Fun memories from Downtown Disney.

So I spent the rest of the day wallowing in my sorrow, and luckily enough it was a carb loading day for a Sunday run, so I was able to eat my feelings. I made a sad face with my yummy spinach and cheese omelet, toast, and grits.

I got up Sunday morning and prepared for my 10 miler. It definitely helped to improve my mood, but not my confidence for a PR in the half. It was a long, slow 10 miles and it felt really hard, not to mention my foot is really sore now. I’m just hoping this bad run means I will have an awesome run come next Sunday. I decided to run a road that I had a bad experience on last year and have avoided ever since. Running the entire road would be about 10 miles but if anything happened I would be out in the middle of nowhere on my own. Thankfully, I made it without too many problems and the lovely people from the fitness center had ice cold water in the coolers along the way. 

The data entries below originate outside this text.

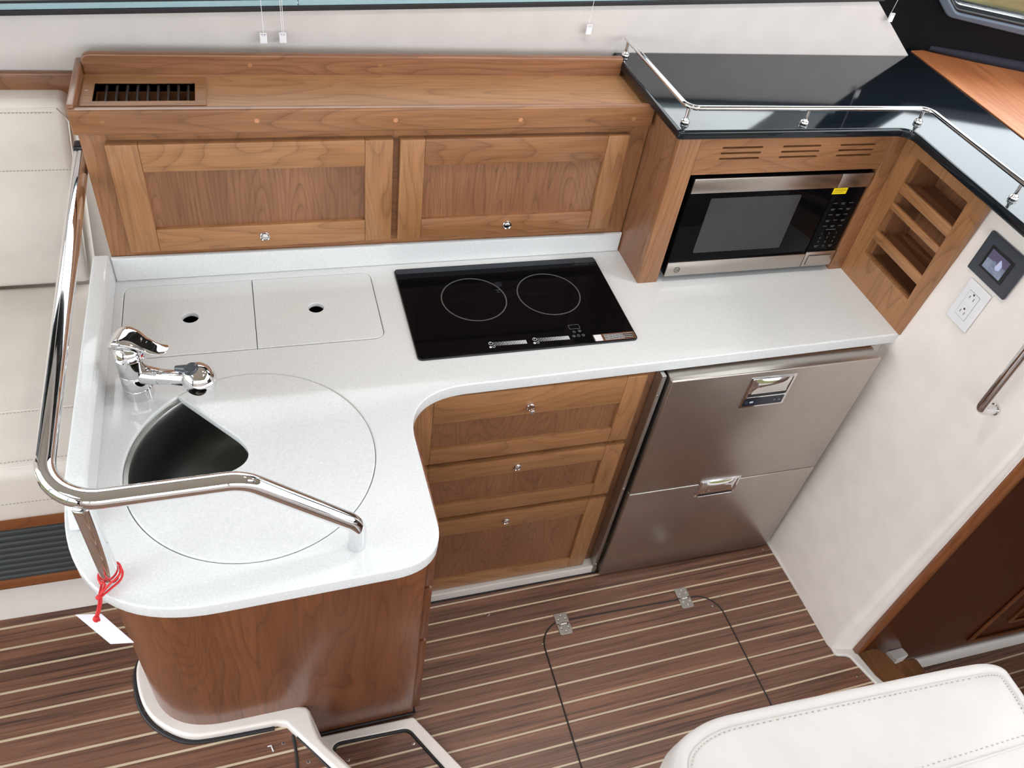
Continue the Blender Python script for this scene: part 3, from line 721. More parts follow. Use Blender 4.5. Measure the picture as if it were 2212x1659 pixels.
slab('clear_sticker', [circ(dr.x, dr.y, .010, 28)], CZ, CZ + .0002, plain('clear_sticker', (.004, .007, .02), .2), ck, bev=0)

# ================================================================ shaker fronts
def latch(parent, x, y, z, r=.0115, out=.004, popped=False):
    """round chrome push-button latch facing -y"""
    lathe('latch_ring', [(r * .70, 0), (r * .74, .003), (r * .9, .0042), (r, .0028), (r * 1.02, 0)], (x, y, z), (0, -1, 0), CHROME, parent, seg=36)
    h = .019 if popped else .0035
    lathe('latch_button', [(r * .45, 0), (r * .45, h * .6), (r * .62, h * .75), (r * .64, h), (r * .5, h + .001), (0, h + .0015)], (x, y - .0, z), (0, -1, 0), CHROME, parent, seg=32)
def shaker(name, parent, x0, x1, z0, z1, yf, ix0, ix1, iz0, iz1, tones=('light', 'light', 'red'), seed=0, th=.02, pn_axis='z', label=None):
    """framed front facing -y with its face at yf"""
    p = box(name, ix0 - .006, ix1 + .006, yf + .0095, yf + th, iz0 - .006, iz1 + .006, wood(tones[2], pn_axis, seed + 1, rings=24), parent, bev=0, label=label)
    for k, (a, b_) in enumerate(((x0, ix0), (ix1, x1))):
        box('stile', a, b_, yf, yf + th, z0, z1, wood(tones[0], 'z', seed + 2 + k), p, bev=.0022)
    for k, (a, b_) in enumerate(((z0, iz0), (iz1, z1))):
        box('rail', ix0, ix1, yf + .0002, yf + th, a, b_, wood(tones[1], 'x', seed + 5 + k), p, bev=.0018)
    return p
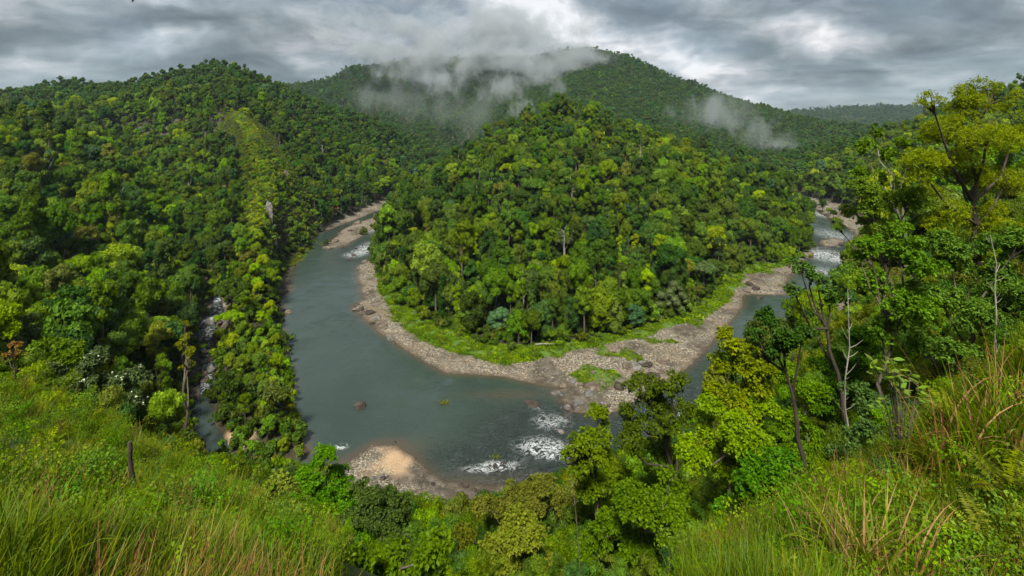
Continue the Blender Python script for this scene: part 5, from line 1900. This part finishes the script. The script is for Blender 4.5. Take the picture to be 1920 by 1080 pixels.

Today has been spent cleaning the house. Now I have some packing to do so I can head back to my parent’s house tomorrow. Then it’s time to prepare for the AthHalf on Sunday! Daisy will be so happy to go back to this:

He just wants to play, she just wants to be left alone.

Do you have to spend long periods of time away from your significant other?

If so, what are some ways that you deal with the time apart?

Anyone else have a so-so run this weekend?